The Return on Purposelessness

Clients initially question the value of "wasting" valuable square footage on nothing. The conversation becomes rather different six months later, after they've discovered these spaces become the most used rooms in their homes.

There's a particular quality to time spent in genuine niksen spaces - it doesn't feel stolen or guilty. You're not avoiding something you should be doing. You're actively engaging in the radical act of simply being, in a space specifically designed to support that state.

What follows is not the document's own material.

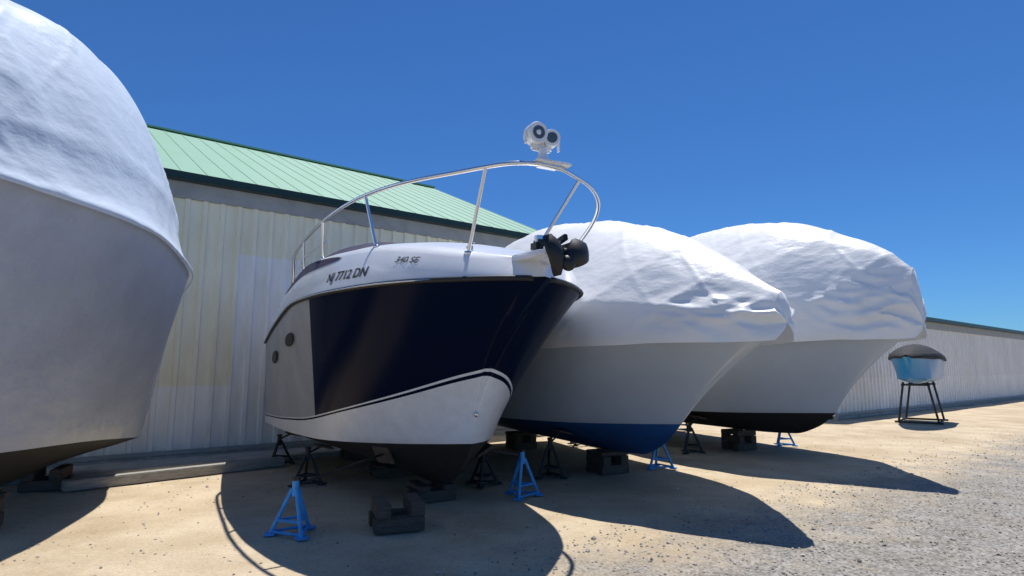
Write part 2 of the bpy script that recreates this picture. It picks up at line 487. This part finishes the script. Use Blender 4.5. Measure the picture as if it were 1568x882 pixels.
# ---------------------------------------------------------------- wrapped boats
def rowW(L): return [(j/12,0) for j in range(13)]
def wrapped(name,loc,phi,Len,zs,stemL,stemz,keelz,wmax,ridge,hullm,botm,seed,curve=.15,blunt=.9,front=.25,zaft=None,fl=1.6,wst=None,cf=.9,zca=.12,coverm=wrap,pw=PW,pz=PZ,amp0=1.0,drop=.14,crumple=.6):
    sw=[(0,.10),(.2,.32*blunt),(.5,.62*blunt),(1.0,.98*blunt),(1.8,wmax*.82),(2.8,wmax*.95),(Len*.55 if Len<5 else 4.2,wmax),(Len,wst or wmax*.95)]
    sw=sorted(sw) if Len>4 else [(0,.08),(.3,.3),(.9,wmax*.75),(1.8,wmax),(Len,wmax)]
    zaft=zaft or zs-.05
    sz=[(0,zs),(2,zs-.02),(Len,zaft)]
    ke=[(stemL,stemz),(stemL+.35,stemz-(stemz-keelz)*.55),(stemL+.85,keelz+.04),(stemL+1.8,keelz),(Len,keelz)]
    cw=[(stemL,0),(stemL+.3,.28*cf/.9),(stemL+.9,.70*cf/.9),(stemL+1.7,wmax*.66*cf/.9),(stemL+3,wmax*.82*cf/.9),(Len,wmax*cf)]
    if Len<4: 
        ke=[(stemL,stemz),(stemL+.8,keelz+.02),(Len,keelz)]; cw=[(stemL,0),(stemL+.8,wmax*.7),(Len,wmax*.85)]
    cz=[(stemL,stemz),(stemL+1.5,stemz-.05),(Len,stemz-zca)]
    b=build_hull(name,loc,phi,Len,sw,sz,stemL,stemz,ke,cw,cz,curve,[hullm,botm],rowW,None,fl)
    b.cw=cw;b.cz=cz;b.keel=ke
    build_cover(b,ridge,seed=seed,front=front,m=coverm,pw=pw,pz=pz,amp0=amp0,drop=drop,crumple=crumple)
    return b
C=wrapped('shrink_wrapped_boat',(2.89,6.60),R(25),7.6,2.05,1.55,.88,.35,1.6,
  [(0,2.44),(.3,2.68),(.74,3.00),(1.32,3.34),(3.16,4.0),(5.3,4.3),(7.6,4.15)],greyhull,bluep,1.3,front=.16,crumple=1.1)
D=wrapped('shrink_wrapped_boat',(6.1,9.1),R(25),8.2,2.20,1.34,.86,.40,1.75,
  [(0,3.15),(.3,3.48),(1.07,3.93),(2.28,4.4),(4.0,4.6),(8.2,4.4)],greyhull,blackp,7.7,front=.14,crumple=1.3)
PWA=[(0,1.0),(.06,.93),(.14,.87),(.30,.79),(.5,.63),(.75,.36),(1,0)]
PZA=[(0,0),(.06,.06),(.14,.16),(.30,.42),(.5,.70),(.75,.92),(1,1)]
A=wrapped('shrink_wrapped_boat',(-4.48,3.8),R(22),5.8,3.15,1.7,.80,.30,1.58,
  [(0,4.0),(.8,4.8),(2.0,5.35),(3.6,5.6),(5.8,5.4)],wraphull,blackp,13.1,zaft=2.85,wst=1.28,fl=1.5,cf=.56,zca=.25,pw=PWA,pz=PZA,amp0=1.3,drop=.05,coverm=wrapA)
E=wrapped('blue_skiff',(11.1,16.8),R(-40),3.4,1.95,.55,1.35,1.15,.62,
  [(0,2.02),(.6,2.22),(2,2.36),(3.4,2.3)],tealdark,tealdark,3.0,coverm=mat('black_canvas',(.02,.02,.022),.8),zca=.05,front=.03,crumple=0,drop=.05,amp0=.5)
for bt,ph in ((C,25),(D,25),(A,22)):
    k=bt.Len/7.6
    for L in (3.3*k,6.4*k):
        for s in (-1,1):
            if bt is A and s>0: continue
            pn=bluest if (bt is C and s>0 and L<4*k) or (bt is D and L<4*k and s>0) else darkst
            support(bt,L,s,rz=random.uniform(0,2),paint=pn,out=-.05)
        kp=ipl(bt.keel,L); p=W(bt,0,L); crib(p[0],p[1],R(ph),kp-.01)
# skiff cradle
bm=bmesh.new()
for L in (1.4,3.0):
    for s in (-1,1):
        tube(bm,(s*.5,L,.02),(s*.30,L,1.22),.03,n=10); 
    tube(bm,(-.6,L,.04),(.6,L,.04),.03,n=10); tube(bm,(-.36,L,1.14),(.36,L,1.14),.03,n=10)
for s in (-1,1): tube(bm,(s*.5,1.4,.05),(s*.5,3.0,.05),.03,n=10)
obj('cradle',bm,[darkst],E.root)

# ---------------------------------------------------------------- metal building
def wallmat(name,cream=True):
    m=mat(name,(.66,.64,.52),.5); nt=m.node_tree; b=nt.nodes['Principled BSDF']
    tc=nt.nodes.new('ShaderNodeTexCoord'); sp=nt.nodes.new('ShaderNodeSeparateXYZ'); nt.links.new(tc.outputs['Object'],sp.inputs[0])
    def math_(op,a,bv):
        n=nt.nodes.new('ShaderNodeMath'); n.operation=op
        for i,x in enumerate((a,bv)):
            if isinstance(x,(int,float)): n.inputs[i].default_value=x
            else: nt.links.new(x,n.inputs[i])
        return n.outputs[0]
    X=sp.outputs[0];Z=sp.outputs[2]
    cell=math_('FLOOR',math_('DIVIDE',X,.9),0)
    wn=nt.nodes.new('ShaderNodeTexWhiteNoise'); wn.noise_dimensions='1D'; nt.links.new(cell,wn.inputs['W'])
    low=math_('LESS_THAN',Z,1.3)
    patch=math_('MULTIPLY',math_('MULTIPLY',math_('GREATER_THAN',X,1.25),math_('LESS_THAN',X,2.45)),math_('LESS_THAN',Z,3.8))
    wm=math_('MAXIMUM',low,patch)
    mix=nt.nodes.new('ShaderNodeMix'); mix.data_type='RGBA'
    mix.inputs[6].default_value=(.95,.90,.70,1) if cream else (.90,.89,.86,1); mix.inputs[7].default_value=(.95,.94,.90,1)
    nt.links.new(wm,mix.inputs[0])
    n=nt.nodes.new('ShaderNodeTexNoise'); n.inputs['Scale'].default_value=2.2; n.inputs['Detail'].default_value=8
    mp=nt.nodes.new('ShaderNodeMapping'); mp.inputs['Scale'].default_value=(2.5,1,.5); nt.links.new(tc.outputs['Object'],mp.inputs[0]); nt.links.new(mp.outputs[0],n.inputs[0])
    mul=nt.nodes.new('ShaderNodeMix'); mul.data_type='RGBA'; mul.blend_type='MULTIPLY'; mul.inputs[0].default_value=1
    rr=nt.nodes.new('ShaderNodeValToRGB'); rr.color_ramp.elements[0].position=.3; rr.color_ramp.elements[1].position=.6
    rr.color_ramp.elements[0].color=(.91,.89,.84,1); rr.color_ramp.elements[1].color=(1,1,1,1)
    nt.links.new(n.outputs[0],rr.inputs[0])
    nt.links.new(mix.outputs[2],mul.inputs[6]); nt.links.new(rr.outputs[0],mul.inputs[7])
    m3=nt.nodes.new('ShaderNodeMix'); m3.data_type='RGBA'; m3.blend_type='MULTIPLY'; m3.inputs[0].default_value=1
    v=math_('ADD',math_('MULTIPLY',wn.outputs[0],.07),.93)
    cc=nt.nodes.new('ShaderNodeCombineColor'); 
    for i in range(3): nt.links.new(v,cc.inputs[i])
    nt.links.new(mul.outputs[2],m3.inputs[6]); nt.links.new(cc.outputs[0],m3.inputs[7])
    nt.links.new(m3.outputs[2],b.inputs['Base Color'])
    return m
wallm=wallmat('ribbed_cream_panels'); wallw=wallmat('ribbed_white_panels',False)
roofm=mat('green_metal_roof',(.20,.41,.27),.6,var=.14,vscale=1.2,var2=(.23,.43,.31),stretch=(1,.3,1))
darkm=mat('dark_green_gutter',(.012,.035,.03),.4)
greym=mat('grey_trim',(.40,.40,.38),.6,var=.2)

def ribbed(bm,x0,x1,z0,z1,y=0,per=.30,dep=.05,mi=0,rot=None):
    prof=[]; x=x0
    while x<x1:
        for dx,dy in ((0,0),(.17,0),(.19,-dep),(.26,-dep),(.28,0)):
            if x+dx<=x1: prof.append((x+dx,y+dy))
        x+=per
    prof.append((x1,y))
    rows=[[Vector((a,b,z)) for a,b in prof] for z in (z0,z1)]
    if rot: rows=[[rot@p for p in r] for r in rows]
    grid(bm,rows,lambda i,j:mi)

def building(name,loc,ang,x0,x1,eave,depth,ridge,wm,over=.25):
    root=empty(name,(loc[0],loc[1],0),ang)
    bm=bmesh.new(); ribbed(bm,x0,x1,.10,eave-.42); obj('front_wall',bm,[wm],root,smooth=False)
    bm=bmesh.new(); ribbed(bm,0,2*depth,.10,eave-.05,rot=Matrix.Translation((x1,0,0))@Matrix.Rotation(R(90),4,'Z')); ribbed(bm,0,2*depth,.10,eave-.05,rot=Matrix.Translation((x0,0,0))@Matrix.Rotation(R(90),4,'Z'))
    ribbed(bm,x0,x1,.10,eave-.05,y=2*depth)
    for xx in (x0+.002,x1-.002):
        bm.faces.new([bm.verts.new(p) for p in ((xx,0,eave-.05),(xx,depth,ridge-.08),(xx,2*depth,eave-.05))])
    obj('end_and_rear_walls',bm,[wm],root,smooth=False)
    bm=bmesh.new(); box(bm,((x0+x1)/2,-.03,.05),(x1-x0+.1,.16,.12),None,0,.01); obj('base_course',bm,[concrete],root,smooth=False)
    bm=bmesh.new(); box(bm,((x0+x1)/2,-.025,eave-.28),(x1-x0,.11,.30),None,0,.004)
    box(bm,((x0+x1)/2,-.085,.16),(x1-x0,.05,.07),None,0,.004)
    obj('grey_wall_trim',bm,[greym],root,smooth=False)
    bm=bmesh.new(); box(bm,((x0+x1)/2,-.20,eave-.06),(x1-x0+.4,.16,.14),None,0,.012); obj('gutter',bm,[darkm],root,smooth=False)
    bm=bmesh.new(); box(bm,((x0+x1)/2,-.06,eave-.12),(x1-x0,.14,.02),None,0); obj('soffit',bm,[darkm],root,smooth=False)
    bm=bmesh.new()
    L=math.hypot(depth+over,(ridge-eave)*(depth+over)/depth)
    sl=math.atan2(ridge-eave,depth)
    for k in (0,1):
        M=Matrix.Translation((0,-over,eave-(ridge-eave)/depth*over+.05))@Matrix.Rotation(sl,4,'X')
        if k: M=Matrix.Translation((x0+x1,2*depth,0))@Matrix.Rotation(math.pi,4,'Z')@M
        box(bm,M@Vector(((x0+x1)/2,L/2,0)),(x1-x0+.5,L,.05),M.to_3x3().to_4x4())
        x=x0-.2
        while x<x1+.25:
            box(bm,M@Vector((x,L/2,.029)),(.03,L,.010),M.to_3x3().to_4x4()); x+=.45
    box(bm,((x0+x1)/2,depth,ridge+.09),(x1-x0+.5,.3,.05))
    obj('roof',bm,[roofm],root,smooth=False)
    return root
wang=math.atan2(.616,.788)
building('metal_storage_building',(-6.28,10.5),wang,-14,9.5,5.16,7.2,8.45,wallm)
building('metal_storage_building',(13.1,21.5),wang,-3.5,24,3.7,6,5.2,wallw)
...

My client who insisted on the "pause room" recently mentioned he now schedules thirty minutes there each afternoon - not for meditation or reading, simply for existing. His assistant blocks the time as rigorously as board meetings. He credits this practice with improving decision-making, enhancing creativity, and generally making him rather less insufferable to live with.

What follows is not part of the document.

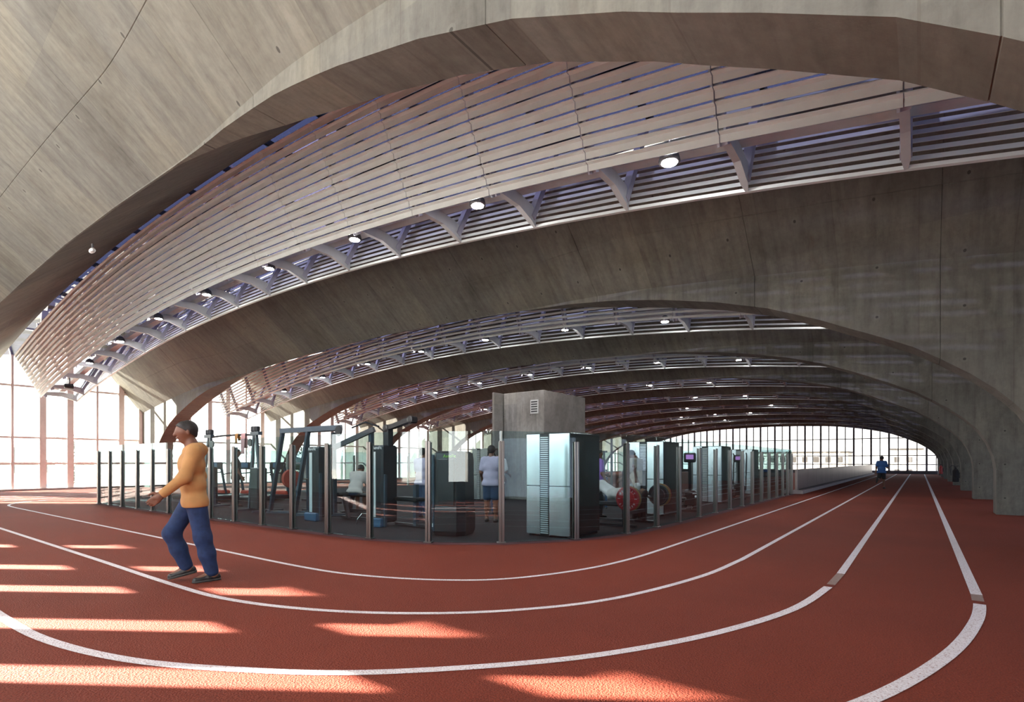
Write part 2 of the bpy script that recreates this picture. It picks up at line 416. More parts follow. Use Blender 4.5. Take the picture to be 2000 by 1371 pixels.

That's rather the point. Niksen spaces don't improve you through effort. They improve you through permission - permission to stop optimising, to cease achieving, to simply inhabit your expensive home without agenda.

Key Takeaway: Despite initial reservations about "wasted" space, clients consistently report that niksen rooms become their most valued and frequently used spaces, improving wellbeing without demanding any effort or achievement.

Summing Up: Creating Your Own Niksen Space

If this concept resonates, begin simply. Identify a space in your home where you naturally pause - perhaps a landing with good light, or a corner of your bedroom that never quite found purpose. Remove everything currently there. Observe how the space feels empty.

Then add back only what supports genuine rest: one exceptional seat, positioned to maximise natural light and pleasing views. Perhaps a small side table for tea. Natural materials underfoot. Soft window treatments that filter rather than block light.

Most importantly, resist every urge to make the space "useful." Its only function is to hold you whilst you do nothing whatsoever. That is, rather paradoxically, an exceptionally useful function indeed.

The Dutch have understood this for years. Perhaps it's time we sophisticated Londoners caught up.